===== RECORDED DATA

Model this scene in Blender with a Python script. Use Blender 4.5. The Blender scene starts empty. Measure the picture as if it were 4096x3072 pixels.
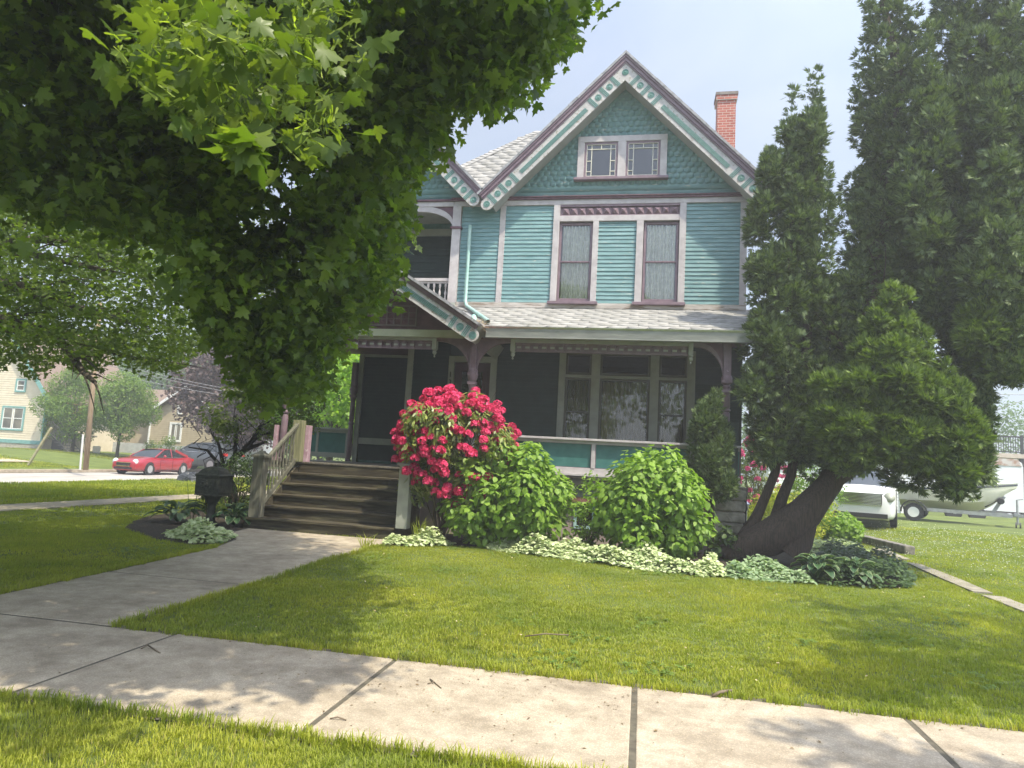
import bpy, math, random
import numpy as np
from mathutils import Vector, Matrix
random.seed(7); RNG = np.random.default_rng(11)
R = math.radians
SC = bpy.context.scene
COL = SC.collection

# ------------------------------------------------------------------ camera
FPX, CX, CY, IW = 2750.0, 2048.0, 1536.0, 4096.0
PITCH, ROLL, YAW = 0.11162739, 0.05564882, -0.19192564
EYE = np.array([0.0, 0.0, 1.6])
_f = np.array([math.sin(YAW)*math.cos(PITCH), math.cos(YAW)*math.cos(PITCH), math.sin(PITCH)])
_r0 = np.array([math.cos(YAW), -math.sin(YAW), 0.0]); _u0 = np.cross(_r0, _f)
CR = math.cos(ROLL)*_r0 + math.sin(ROLL)*_u0
CU = -math.sin(ROLL)*_r0 + math.cos(ROLL)*_u0
CF = _f
cd = bpy.data.cameras.new('camera'); cam = bpy.data.objects.new('camera', cd); COL.objects.link(cam)
cd.sensor_fit = 'HORIZONTAL'; cd.sensor_width = 36.0; cd.lens = 36.0*FPX/IW
cd.clip_start = 0.05; cd.clip_end = 2000
cam.matrix_world = Matrix(((CR[0], CU[0], -CF[0], EYE[0]), (CR[1], CU[1], -CF[1], EYE[1]), (CR[2], CU[2], -CF[2], EYE[2]), (0, 0, 0, 1)))
SC.camera = cam
# ------------------------------------------------------------------ sky, sun, exposure
SUNV = Vector((0.68, -0.50, 1.45)).normalized()          # towards the sun
SUN_EL = math.asin(SUNV.z); SUN_AZ = math.atan2(SUNV.x, SUNV.y)
W = bpy.data.worlds.new('World'); SC.world = W; W.use_nodes = True
nt = W.node_tree; N = nt.nodes; L = nt.links
bg = N['Background']
sky = N.new('ShaderNodeTexSky'); sky.sky_type = 'NISHITA'; sky.sun_disc = False
sky.sun_elevation = SUN_EL; sky.sun_rotation = SUN_AZ; sky.air_density = 1.0; sky.dust_density = 2.0; sky.ozone_density = 1.0
tc = N.new('ShaderNodeTexCoord'); mp = N.new('ShaderNodeMapping'); mp.inputs['Scale'].default_value = (1.0, 1.0, 2.2); mp.inputs['Location'].default_value = (0.4, 0.2, 0.3)
nz = N.new('ShaderNodeTexNoise'); nz.inputs['Scale'].default_value = 1.6; nz.inputs['Detail'].default_value = 7; nz.inputs['Roughness'].default_value = 0.5; nz.inputs['Distortion'].default_value = 0.4
rp = N.new('ShaderNodeValToRGB'); rp.color_ramp.elements[0].position = 0.38; rp.color_ramp.elements[0].color = (0.45, 0.45, 0.45, 1); rp.color_ramp.elements[1].position = 0.68; rp.color_ramp.elements[1].color = (1, 1, 1, 1)
mx = N.new('ShaderNodeMixRGB'); mx.inputs['Color2'].default_value = (2.95, 3.3, 3.95, 1)
L.new(tc.outputs['Generated'], mp.inputs['Vector']); L.new(mp.outputs[0], nz.inputs['Vector']); L.new(nz.outputs['Fac'], rp.inputs[0])
L.new(rp.outputs[0], mx.inputs['Fac']); L.new(sky.outputs[0], mx.inputs['Color1']); dt = N.new('ShaderNodeVectorMath'); dt.operation = 'DOT_PRODUCT'; dt.inputs[1].default_value = SUNV; nv = N.new('ShaderNodeVectorMath'); nv.operation = 'NORMALIZE'
L.new(tc.outputs['Generated'], nv.inputs[0]); L.new(nv.outputs[0], dt.inputs[0])                 # hazy summer sky: brighter towards the sun
cl = N.new('ShaderNodeMath'); cl.operation = 'MAXIMUM'; cl.inputs[1].default_value = 0.0; pw = N.new('ShaderNodeMath'); pw.operation = 'POWER'; pw.inputs[1].default_value = 1.7; ma = N.new('ShaderNodeMath'); ma.operation = 'MULTIPLY_ADD'; ma.inputs[1].default_value = 2.5; ma.inputs[2].default_value = 1.0
L.new(dt.outputs['Value'], cl.inputs[0]); L.new(cl.outputs[0], pw.inputs[0]); L.new(pw.outputs[0], ma.inputs[0])
sc_ = N.new('ShaderNodeVectorMath'); sc_.operation = 'SCALE'; L.new(mx.outputs[0], sc_.inputs[0]); L.new(ma.outputs[0], sc_.inputs['Scale']); L.new(sc_.outputs[0], bg.inputs['Color'])
bg.inputs['Strength'].default_value = 0.15
sd = bpy.data.lights.new('sun', 'SUN'); sd.energy = 4.6; sd.angle = R(0.55); sd.color = (1.0, 0.92, 0.74)
so = bpy.data.objects.new('sun', sd); COL.objects.link(so); so.location = (20, -15, 40)
so.rotation_euler = SUNV.to_track_quat('Z', 'Y').to_euler()
SC.view_settings.view_transform = 'Standard'; SC.view_settings.look = 'None'; SC.view_settings.gamma = 1.0
SC.view_settings.exposure = 0.66
SC.render.engine = 'CYCLES'
SC.cycles.use_denoising = True
SC.cycles.max_bounces = 6; SC.cycles.diffuse_bounces = 3; SC.cycles.glossy_bounces = 2; SC.cycles.transmission_bounces = 4; SC.cycles.transparent_max_bounces = 8

# ------------------------------------------------------------------ helpers
def ray(x, y): return CF*FPX + CR*(x-CX) - CU*(y-CY)
def at(x, y, Y):
    d = ray(x, y); return EYE + d*(Y/d[1])
def gz(x, y, Z=0.0):
    d = ray(x, y); return EYE + d*((Z-EYE[2])/d[2])
def topx(P):
    v = np.atleast_2d(P)-EYE; w = v@CF; w = np.where(w < 0.05, 0.05, w)
    return np.stack([CX+FPX*(v@CR)/w, CY-FPX*(v@CU)/w, v@CF], -1)
def inpoly(px, py, poly):
    c = np.zeros(px.shape, bool); n = len(poly)
    for i in range(n):
        x0, y0 = poly[i]; x1, y1 = poly[(i+1) % n]
        if y0 == y1: continue
        k = ((y0 > py) != (y1 > py)) & (px < (x1-x0)*(py-y0)/(y1-y0)+x0)
        c ^= k
    return c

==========

» **TASK DIRECTIONS**:
Your copy of the data should match it exactly, except that pictures are left out.

» **FULL SOLUTION**:
Model this scene in Blender with a Python script. Use Blender 4.5. The Blender scene starts empty. Measure the picture as if it were 4096x3072 pixels.
import bpy, math, random
import numpy as np
from mathutils import Vector, Matrix
random.seed(7); RNG = np.random.default_rng(11)
R = math.radians
SC = bpy.context.scene
COL = SC.collection

# ------------------------------------------------------------------ camera
FPX, CX, CY, IW = 2750.0, 2048.0, 1536.0, 4096.0
PITCH, ROLL, YAW = 0.11162739, 0.05564882, -0.19192564
EYE = np.array([0.0, 0.0, 1.6])
_f = np.array([math.sin(YAW)*math.cos(PITCH), math.cos(YAW)*math.cos(PITCH), math.sin(PITCH)])
_r0 = np.array([math.cos(YAW), -math.sin(YAW), 0.0]); _u0 = np.cross(_r0, _f)
CR = math.cos(ROLL)*_r0 + math.sin(ROLL)*_u0
CU = -math.sin(ROLL)*_r0 + math.cos(ROLL)*_u0
CF = _f
cd = bpy.data.cameras.new('camera'); cam = bpy.data.objects.new('camera', cd); COL.objects.link(cam)
cd.sensor_fit = 'HORIZONTAL'; cd.sensor_width = 36.0; cd.lens = 36.0*FPX/IW
cd.clip_start = 0.05; cd.clip_end = 2000
cam.matrix_world = Matrix(((CR[0], CU[0], -CF[0], EYE[0]), (CR[1], CU[1], -CF[1], EYE[1]), (CR[2], CU[2], -CF[2], EYE[2]), (0, 0, 0, 1)))
SC.camera = cam
# ------------------------------------------------------------------ sky, sun, exposure
SUNV = Vector((0.68, -0.50, 1.45)).normalized()          # towards the sun
SUN_EL = math.asin(SUNV.z); SUN_AZ = math.atan2(SUNV.x, SUNV.y)
W = bpy.data.worlds.new('World'); SC.world = W; W.use_nodes = True
nt = W.node_tree; N = nt.nodes; L = nt.links
bg = N['Background']
sky = N.new('ShaderNodeTexSky'); sky.sky_type = 'NISHITA'; sky.sun_disc = False
sky.sun_elevation = SUN_EL; sky.sun_rotation = SUN_AZ; sky.air_density = 1.0; sky.dust_density = 2.0; sky.ozone_density = 1.0
tc = N.new('ShaderNodeTexCoord'); mp = N.new('ShaderNodeMapping'); mp.inputs['Scale'].default_value = (1.0, 1.0, 2.2); mp.inputs['Location'].default_value = (0.4, 0.2, 0.3)
nz = N.new('ShaderNodeTexNoise'); nz.inputs['Scale'].default_value = 1.6; nz.inputs['Detail'].default_value = 7; nz.inputs['Roughness'].default_value = 0.5; nz.inputs['Distortion'].default_value = 0.4
rp = N.new('ShaderNodeValToRGB'); rp.color_ramp.elements[0].position = 0.38; rp.color_ramp.elements[0].color = (0.45, 0.45, 0.45, 1); rp.color_ramp.elements[1].position = 0.68; rp.color_ramp.elements[1].color = (1, 1, 1, 1)
mx = N.new('ShaderNodeMixRGB'); mx.inputs['Color2'].default_value = (2.95, 3.3, 3.95, 1)
L.new(tc.outputs['Generated'], mp.inputs['Vector']); L.new(mp.outputs[0], nz.inputs['Vector']); L.new(nz.outputs['Fac'], rp.inputs[0])
L.new(rp.outputs[0], mx.inputs['Fac']); L.new(sky.outputs[0], mx.inputs['Color1']); dt = N.new('ShaderNodeVectorMath'); dt.operation = 'DOT_PRODUCT'; dt.inputs[1].default_value = SUNV; nv = N.new('ShaderNodeVectorMath'); nv.operation = 'NORMALIZE'
L.new(tc.outputs['Generated'], nv.inputs[0]); L.new(nv.outputs[0], dt.inputs[0])                 # hazy summer sky: brighter towards the sun
cl = N.new('ShaderNodeMath'); cl.operation = 'MAXIMUM'; cl.inputs[1].default_value = 0.0; pw = N.new('ShaderNodeMath'); pw.operation = 'POWER'; pw.inputs[1].default_value = 1.7; ma = N.new('ShaderNodeMath'); ma.operation = 'MULTIPLY_ADD'; ma.inputs[1].default_value = 2.5; ma.inputs[2].default_value = 1.0
L.new(dt.outputs['Value'], cl.inputs[0]); L.new(cl.outputs[0], pw.inputs[0]); L.new(pw.outputs[0], ma.inputs[0])
sc_ = N.new('ShaderNodeVectorMath'); sc_.operation = 'SCALE'; L.new(mx.outputs[0], sc_.inputs[0]); L.new(ma.outputs[0], sc_.inputs['Scale']); L.new(sc_.outputs[0], bg.inputs['Color'])
bg.inputs['Strength'].default_value = 0.15
sd = bpy.data.lights.new('sun', 'SUN'); sd.energy = 4.6; sd.angle = R(0.55); sd.color = (1.0, 0.92, 0.74)
so = bpy.data.objects.new('sun', sd); COL.objects.link(so); so.location = (20, -15, 40)
so.rotation_euler = SUNV.to_track_quat('Z', 'Y').to_euler()
SC.view_settings.view_transform = 'Standard'; SC.view_settings.look = 'None'; SC.view_settings.gamma = 1.0
SC.view_settings.exposure = 0.66
SC.render.engine = 'CYCLES'
SC.cycles.use_denoising = True
SC.cycles.max_bounces = 6; SC.cycles.diffuse_bounces = 3; SC.cycles.glossy_bounces = 2; SC.cycles.transmission_bounces = 4; SC.cycles.transparent_max_bounces = 8

# ------------------------------------------------------------------ helpers
def ray(x, y): return CF*FPX + CR*(x-CX) - CU*(y-CY)
def at(x, y, Y):
    d = ray(x, y); return EYE + d*(Y/d[1])
def gz(x, y, Z=0.0):
    d = ray(x, y); return EYE + d*((Z-EYE[2])/d[2])
def topx(P):
    v = np.atleast_2d(P)-EYE; w = v@CF; w = np.where(w < 0.05, 0.05, w)
    return np.stack([CX+FPX*(v@CR)/w, CY-FPX*(v@CU)/w, v@CF], -1)
def inpoly(px, py, poly):
    c = np.zeros(px.shape, bool); n = len(poly)
    for i in range(n):
        x0, y0 = poly[i]; x1, y1 = poly[(i+1) % n]
        if y0 == y1: continue
        k = ((y0 > py) != (y1 > py)) & (px < (x1-x0)*(py-y0)/(y1-y0)+x0)
        c ^= k
    return c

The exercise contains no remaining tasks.